Devonshire born Charles Saunders had married his boss' daughter when he was a stone mason's labourer before he migrated to Australia with his family in 1852, age 28. At the time, there were 15 quarries operating on the Pyrmont Peninsula, most of which were supplying ballast for ships and the new railway being built between Sydney to Parramatta. Saunders began working the cliffs above what is now Wentworth Park, supplying railway ballast as a supplement to his income from the Quarryman's Arms, an inn which he operated with his wife.

Buildings made from its sandstone



Treasury Building, Macquarie Street, Sydney (1849): One of the first of a number of Government buildings on Bridge Street built of Pyrmont sandstone. This two storey example of the Classical Revival style was designed by Mortimer Lewis. Adjoining it is the Premier's Office, another imposing sandstone building. It was designed by Colonial Architect Walter L Vernon and completed in 1896. Both buildings were cleverly incorporated into the 28 level, 530 room Intercontinental Hotel which was completed in 1986.




Australian Museum, 8 College Street, Sydney : Colonial Architect Mortimer Lewis designed this impressive sandstone building, however its rising cost to a level well above its budget led to his resignation both as Colonial Architect and as supervisor of this building project. His resignation led to years of delay in the building's completion, James Barnet finally finished the task in 1868.




Colonial Secretary's Office, 121 Macquarie Street, Sydney (1869): Lavish, extravagant creation of architect James Barnet who also designed the General Post Office. Built of golden Pyrmont Sandstone in Victorian Italianate style, it features elaborately carved interior woodwork and its exterior is dominated by the iron-crested mansard roofs and the pavilion dome. The building served as the workplace of the majority of NSW's public servants for almost 100 years. Six statues of women carved in golden Pyrmont sandstone adorn the building.
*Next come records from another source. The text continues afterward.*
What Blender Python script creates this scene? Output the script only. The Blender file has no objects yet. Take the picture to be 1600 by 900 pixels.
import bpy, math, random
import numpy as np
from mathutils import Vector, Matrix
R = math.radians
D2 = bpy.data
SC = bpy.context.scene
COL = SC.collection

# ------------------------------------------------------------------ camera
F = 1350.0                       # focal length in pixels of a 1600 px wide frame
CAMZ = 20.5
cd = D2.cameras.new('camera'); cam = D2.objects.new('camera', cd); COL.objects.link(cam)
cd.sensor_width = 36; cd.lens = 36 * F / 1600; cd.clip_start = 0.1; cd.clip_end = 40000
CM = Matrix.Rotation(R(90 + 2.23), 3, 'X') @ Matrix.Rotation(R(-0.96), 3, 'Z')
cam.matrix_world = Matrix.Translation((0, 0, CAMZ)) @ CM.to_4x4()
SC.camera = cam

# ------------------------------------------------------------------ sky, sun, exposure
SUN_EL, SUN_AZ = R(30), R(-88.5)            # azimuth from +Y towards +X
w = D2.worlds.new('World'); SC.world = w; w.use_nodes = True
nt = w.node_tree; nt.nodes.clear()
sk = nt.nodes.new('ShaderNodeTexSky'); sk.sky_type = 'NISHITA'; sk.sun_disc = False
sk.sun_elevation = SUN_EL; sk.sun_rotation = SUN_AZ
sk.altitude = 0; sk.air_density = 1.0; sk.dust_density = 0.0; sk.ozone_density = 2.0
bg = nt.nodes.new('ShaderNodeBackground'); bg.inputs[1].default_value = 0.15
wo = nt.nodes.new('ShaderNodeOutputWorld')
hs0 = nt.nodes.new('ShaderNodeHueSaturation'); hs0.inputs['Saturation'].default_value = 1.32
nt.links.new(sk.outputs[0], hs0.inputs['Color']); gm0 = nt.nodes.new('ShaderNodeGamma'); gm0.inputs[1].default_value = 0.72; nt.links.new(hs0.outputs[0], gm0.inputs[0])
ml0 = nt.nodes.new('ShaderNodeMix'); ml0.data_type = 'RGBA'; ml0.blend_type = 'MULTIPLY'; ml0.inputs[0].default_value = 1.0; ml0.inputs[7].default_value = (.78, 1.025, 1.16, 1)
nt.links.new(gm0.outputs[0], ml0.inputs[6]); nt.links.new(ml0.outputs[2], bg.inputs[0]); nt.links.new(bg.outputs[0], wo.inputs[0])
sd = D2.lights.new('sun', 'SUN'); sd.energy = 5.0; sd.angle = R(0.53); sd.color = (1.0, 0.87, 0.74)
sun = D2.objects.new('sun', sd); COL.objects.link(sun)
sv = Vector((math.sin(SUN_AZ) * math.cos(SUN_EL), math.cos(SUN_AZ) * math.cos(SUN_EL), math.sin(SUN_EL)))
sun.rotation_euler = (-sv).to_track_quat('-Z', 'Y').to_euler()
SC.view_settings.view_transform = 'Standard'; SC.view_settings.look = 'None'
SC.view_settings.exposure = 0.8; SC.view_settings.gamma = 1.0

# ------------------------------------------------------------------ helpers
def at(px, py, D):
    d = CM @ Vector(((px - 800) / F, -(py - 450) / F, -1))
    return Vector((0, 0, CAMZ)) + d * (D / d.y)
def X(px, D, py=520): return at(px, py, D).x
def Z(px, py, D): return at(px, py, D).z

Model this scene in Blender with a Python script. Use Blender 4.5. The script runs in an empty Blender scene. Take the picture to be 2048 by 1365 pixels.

They depict Wisdom, Justice and Mercy which are mounted in alcoves on the corner of Macquarie Street, Labour, Art and Science are in alcoves on the corner of Phillip Street.




University of Sydney Great Hall and Main Quadrangle, Library and Lecture Block, Parramatta Road, Darlington (1855-59): The University of Sydney is the oldest university in Australia, was inaugurated on Monday 11th October 1852 in the hall of what is now Sydney Grammar School in College Street. In 1854 Colonial Architect Edmund Thomas Blacket (1817-1883) was engaged as University Architect. In June 1854 Blacket presented plans and designs for the University buildings before the Senate. Following the clearing of the ground and laying of part of the foundations, the stone walls of the Great Hall were completed to a height of 6 metres in 1855. At the commencement of Trinity Term in 1859 work on the Great Hall was sufficiently completed for it to be used in the Annual Commemoration.

Great attention was paid to detail, with each building carefully decorated inside with carved cedar and outside with towers and spires decorated with crockets and gargoyles, and finely detailed hand carved embellishments including statuettes, finials and crests. The perfectly proportioned Great Hall, modelled on Westminster Abbey in London, features stained glass windows, a marble statue of the University's chief founder and benefactor, WC Wentworth, and a statue of the Angel of Knowledge on the top.




Sydney to Parramatta Railway (1849-54): Sandstone rubble left over from quarrying was used as ballast on the Sydney to Parramatta Railway. It was the first public railway to be constructed in Sydney and roughly followed the route of the first rural road built in the colony 60 years previous, linking Sydney and Parramatta. It was a single track line, built by a private company which went bankrupt 23 days before the inaugural train journey was scheduled to be made. The Government stepped in, enabling the project to be completed on time and the line to begin taking traffic in 1855. From thereon, the railway was to play a significant role in suburban development in Sydney's inner and outer west, and later the south and north. Today's Parramatta line uses the same corridor as the original train line.